Of all the gods I have spent my life reading about, none is more misread by outsiders than Shiva. The title "the Destroyer" does him no favours in translation. Western readers hear it and imagine something demonic, when the tradition means almost the opposite: Shiva destroys the way a forest fire destroys, the way winter destroys, clearing what is finished so that something new can live.

I first met Shiva properly in a small museum in Delhi, standing before a bronze Nataraja so old the dancing god had gone green. The card on the wall ran out of room trying to explain everything happening in that one figure. Most gods need a book. Shiva needs a library.

The Third of the Trimurti

In the great trinity of Hindu thought, Brahma creates, Vishnu preserves, and Shiva dissolves. The three are not rivals but phases of one endless cycle, the same cycle you can watch in any garden: things arise, things ripen, things break down and feed what comes next. Shiva presides over the breaking down, which makes him not the enemy of life but its precondition.

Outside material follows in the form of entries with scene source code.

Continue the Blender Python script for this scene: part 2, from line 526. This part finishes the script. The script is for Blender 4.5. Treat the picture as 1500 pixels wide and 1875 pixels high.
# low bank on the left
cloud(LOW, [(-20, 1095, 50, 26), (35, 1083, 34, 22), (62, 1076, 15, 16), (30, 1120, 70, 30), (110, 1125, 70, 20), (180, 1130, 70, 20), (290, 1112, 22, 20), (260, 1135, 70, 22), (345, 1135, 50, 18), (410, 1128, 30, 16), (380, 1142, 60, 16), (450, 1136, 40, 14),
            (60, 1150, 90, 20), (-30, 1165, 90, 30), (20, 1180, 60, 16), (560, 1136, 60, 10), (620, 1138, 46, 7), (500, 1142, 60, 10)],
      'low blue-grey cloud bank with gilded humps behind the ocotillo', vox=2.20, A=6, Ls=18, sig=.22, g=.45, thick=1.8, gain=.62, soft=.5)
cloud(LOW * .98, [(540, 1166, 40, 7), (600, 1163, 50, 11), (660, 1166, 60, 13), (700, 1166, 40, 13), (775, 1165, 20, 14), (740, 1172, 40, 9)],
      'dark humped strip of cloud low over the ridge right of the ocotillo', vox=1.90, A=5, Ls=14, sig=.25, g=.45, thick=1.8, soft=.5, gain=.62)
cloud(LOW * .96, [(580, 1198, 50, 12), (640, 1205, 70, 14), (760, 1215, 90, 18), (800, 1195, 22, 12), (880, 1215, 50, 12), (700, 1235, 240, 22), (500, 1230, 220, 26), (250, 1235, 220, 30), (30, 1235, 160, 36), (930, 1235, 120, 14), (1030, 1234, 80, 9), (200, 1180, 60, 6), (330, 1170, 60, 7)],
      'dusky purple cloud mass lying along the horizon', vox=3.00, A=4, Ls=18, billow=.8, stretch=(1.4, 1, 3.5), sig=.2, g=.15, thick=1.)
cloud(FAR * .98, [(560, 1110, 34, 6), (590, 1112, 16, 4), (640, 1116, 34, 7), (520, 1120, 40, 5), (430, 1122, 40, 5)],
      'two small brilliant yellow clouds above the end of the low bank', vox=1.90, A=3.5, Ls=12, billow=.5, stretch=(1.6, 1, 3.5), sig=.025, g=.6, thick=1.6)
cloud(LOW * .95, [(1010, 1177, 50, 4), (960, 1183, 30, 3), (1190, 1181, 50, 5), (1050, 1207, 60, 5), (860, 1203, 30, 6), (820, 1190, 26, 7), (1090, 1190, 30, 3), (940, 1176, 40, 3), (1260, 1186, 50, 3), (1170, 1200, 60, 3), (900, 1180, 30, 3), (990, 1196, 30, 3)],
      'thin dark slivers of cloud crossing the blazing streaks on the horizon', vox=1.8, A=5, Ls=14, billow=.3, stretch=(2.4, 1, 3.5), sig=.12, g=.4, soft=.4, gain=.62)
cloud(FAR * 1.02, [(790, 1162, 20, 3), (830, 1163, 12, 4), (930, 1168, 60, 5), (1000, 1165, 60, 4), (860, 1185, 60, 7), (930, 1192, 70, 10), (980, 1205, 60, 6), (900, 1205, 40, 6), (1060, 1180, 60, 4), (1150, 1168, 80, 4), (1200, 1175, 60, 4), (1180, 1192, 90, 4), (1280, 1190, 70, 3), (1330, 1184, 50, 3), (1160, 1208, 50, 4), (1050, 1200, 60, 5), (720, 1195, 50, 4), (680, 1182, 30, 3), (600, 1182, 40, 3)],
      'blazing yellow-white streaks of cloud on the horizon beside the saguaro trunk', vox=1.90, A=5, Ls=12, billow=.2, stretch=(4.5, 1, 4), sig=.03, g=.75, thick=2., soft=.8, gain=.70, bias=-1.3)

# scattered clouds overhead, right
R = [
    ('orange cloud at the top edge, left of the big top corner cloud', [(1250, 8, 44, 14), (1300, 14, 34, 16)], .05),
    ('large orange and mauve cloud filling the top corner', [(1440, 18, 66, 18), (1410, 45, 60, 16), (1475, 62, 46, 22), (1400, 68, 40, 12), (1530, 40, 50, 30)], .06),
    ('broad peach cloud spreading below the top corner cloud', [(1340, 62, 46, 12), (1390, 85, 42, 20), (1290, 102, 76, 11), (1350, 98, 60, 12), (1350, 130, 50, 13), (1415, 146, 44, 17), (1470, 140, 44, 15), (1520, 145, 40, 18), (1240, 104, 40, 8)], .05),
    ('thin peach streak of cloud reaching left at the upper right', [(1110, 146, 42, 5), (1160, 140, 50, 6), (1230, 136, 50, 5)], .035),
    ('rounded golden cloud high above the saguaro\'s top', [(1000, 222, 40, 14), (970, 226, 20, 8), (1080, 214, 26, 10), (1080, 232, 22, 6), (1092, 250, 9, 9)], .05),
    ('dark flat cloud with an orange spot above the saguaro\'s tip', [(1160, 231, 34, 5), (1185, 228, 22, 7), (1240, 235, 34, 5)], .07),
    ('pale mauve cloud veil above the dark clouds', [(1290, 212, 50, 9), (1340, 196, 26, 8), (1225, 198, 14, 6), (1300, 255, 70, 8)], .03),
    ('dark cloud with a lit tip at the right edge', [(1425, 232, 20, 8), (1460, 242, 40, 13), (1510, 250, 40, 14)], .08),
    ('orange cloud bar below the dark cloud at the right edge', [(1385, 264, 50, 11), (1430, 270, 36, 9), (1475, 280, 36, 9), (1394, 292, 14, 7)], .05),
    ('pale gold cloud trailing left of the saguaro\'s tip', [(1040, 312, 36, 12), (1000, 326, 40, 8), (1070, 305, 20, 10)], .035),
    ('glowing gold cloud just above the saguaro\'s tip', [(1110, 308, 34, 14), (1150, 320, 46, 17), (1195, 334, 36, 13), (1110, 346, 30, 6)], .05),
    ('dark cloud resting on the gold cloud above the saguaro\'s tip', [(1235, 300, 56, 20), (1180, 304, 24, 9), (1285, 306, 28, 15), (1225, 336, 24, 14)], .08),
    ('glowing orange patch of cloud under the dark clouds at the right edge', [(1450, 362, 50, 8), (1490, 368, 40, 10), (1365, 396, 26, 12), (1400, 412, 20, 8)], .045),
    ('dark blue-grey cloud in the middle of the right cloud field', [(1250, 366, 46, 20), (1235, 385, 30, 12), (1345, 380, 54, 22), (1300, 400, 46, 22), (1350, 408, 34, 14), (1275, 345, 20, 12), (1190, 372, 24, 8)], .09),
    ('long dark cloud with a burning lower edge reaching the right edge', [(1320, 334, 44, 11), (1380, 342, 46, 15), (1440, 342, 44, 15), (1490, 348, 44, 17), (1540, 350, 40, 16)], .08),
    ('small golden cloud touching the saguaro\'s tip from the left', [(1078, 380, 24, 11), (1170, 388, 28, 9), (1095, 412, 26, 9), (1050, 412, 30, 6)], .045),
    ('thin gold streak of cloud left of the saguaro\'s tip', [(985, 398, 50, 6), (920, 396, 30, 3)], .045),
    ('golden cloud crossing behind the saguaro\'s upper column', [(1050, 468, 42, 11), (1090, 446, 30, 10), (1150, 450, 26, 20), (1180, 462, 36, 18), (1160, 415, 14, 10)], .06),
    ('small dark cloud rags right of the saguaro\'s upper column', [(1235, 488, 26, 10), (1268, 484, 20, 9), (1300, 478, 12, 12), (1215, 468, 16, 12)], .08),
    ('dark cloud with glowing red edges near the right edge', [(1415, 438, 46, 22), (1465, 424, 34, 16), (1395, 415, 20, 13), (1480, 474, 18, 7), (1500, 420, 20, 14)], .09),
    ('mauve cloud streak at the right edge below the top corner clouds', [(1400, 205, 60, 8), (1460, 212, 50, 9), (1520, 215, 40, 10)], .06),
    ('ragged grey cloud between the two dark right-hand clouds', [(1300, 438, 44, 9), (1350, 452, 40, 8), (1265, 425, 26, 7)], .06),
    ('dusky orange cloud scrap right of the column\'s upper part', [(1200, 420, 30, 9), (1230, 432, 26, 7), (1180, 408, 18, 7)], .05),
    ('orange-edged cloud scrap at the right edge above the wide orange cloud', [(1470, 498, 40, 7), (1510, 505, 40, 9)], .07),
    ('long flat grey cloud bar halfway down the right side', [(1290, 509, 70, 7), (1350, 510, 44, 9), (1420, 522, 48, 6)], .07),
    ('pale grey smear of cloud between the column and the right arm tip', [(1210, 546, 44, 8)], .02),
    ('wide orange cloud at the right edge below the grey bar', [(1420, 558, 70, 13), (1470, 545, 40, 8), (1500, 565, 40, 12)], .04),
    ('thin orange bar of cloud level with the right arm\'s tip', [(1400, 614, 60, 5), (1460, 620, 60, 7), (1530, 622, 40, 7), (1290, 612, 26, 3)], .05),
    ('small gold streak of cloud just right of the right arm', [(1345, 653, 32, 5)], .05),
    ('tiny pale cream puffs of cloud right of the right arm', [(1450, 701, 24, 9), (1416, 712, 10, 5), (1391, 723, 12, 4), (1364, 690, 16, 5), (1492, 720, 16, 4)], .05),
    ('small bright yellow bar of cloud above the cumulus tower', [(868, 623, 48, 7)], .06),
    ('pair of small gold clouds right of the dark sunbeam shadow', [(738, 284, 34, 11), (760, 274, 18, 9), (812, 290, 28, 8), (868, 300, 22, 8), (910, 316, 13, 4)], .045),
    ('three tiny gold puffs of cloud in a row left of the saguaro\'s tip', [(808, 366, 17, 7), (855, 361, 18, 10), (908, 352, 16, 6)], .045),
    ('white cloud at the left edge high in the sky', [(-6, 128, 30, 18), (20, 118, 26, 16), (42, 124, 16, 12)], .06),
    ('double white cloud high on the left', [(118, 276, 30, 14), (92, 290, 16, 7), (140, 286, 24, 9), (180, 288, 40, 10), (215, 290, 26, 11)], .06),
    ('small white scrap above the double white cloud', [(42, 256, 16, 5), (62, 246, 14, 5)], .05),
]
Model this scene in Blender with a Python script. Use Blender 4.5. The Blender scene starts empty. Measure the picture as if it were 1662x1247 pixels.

This is why his worshippers, and there are hundreds of millions, do not approach him with dread. They approach him with the particular love people reserve for the one who tells them the truth: that nothing lasts, and that this is not the bad news it first appears to be.

The God of Contradictions

Shiva is deliberately impossible to pin down, and the tradition delights in his contradictions:

  • He is the perfect ascetic, meditating motionless on Mount Kailash, and also the passionate husband of Parvati.
  • He is the wild dancer whose tandava shakes the universe apart, and the still yogi whose calm holds it together.
  • He wears a garland of skulls and carries the crescent moon, death and beauty on the same body.
  • He drank the poison that surfaced when the oceans were churned, holding it in his throat to save everyone else, which is why his throat is blue.
Shiva is what the sacred looks like when it refuses to be respectable: wild, ash-smeared, and more compassionate than all the polished gods combined.

The contradictions are the teaching. A god who contains opposites tells his worshippers that they may contain opposites too, that the wild and the disciplined, the householder and the hermit, can live in one person.

The Story Behind the Stories

Historically, Shiva appears to be one of the oldest continuously worshipped deities on earth. Scholars trace his lineage back toward Rudra, the howling storm god of the Vedas, and some see an even older ancestor in a horned figure seated in a yogic posture on seals from the Indus Valley, four and a half thousand years ago. Whatever the exact line of descent, the god you meet in a temple today carries layers of history the way his hair carries the Ganga: an entire river of older traditions, caught and channelled.

That, to me, is the real wonder of Shiva. Gods, like people, have biographies. His is among the longest still being written.

What Shiva Teaches

Strip away the iconography and Shiva offers a teaching anyone can use, whatever they believe. Endings are not failures. The things in your life that are dissolving, the roles, the certainties, the versions of yourself you have outgrown, are not being taken from you by a hostile universe. They are being cleared, and the clearing is how room is made.

People keep altars to Shiva for many reasons, but the deepest one may be this: it helps to have a face for the truth that everything changes, especially a face that is dancing while it happens.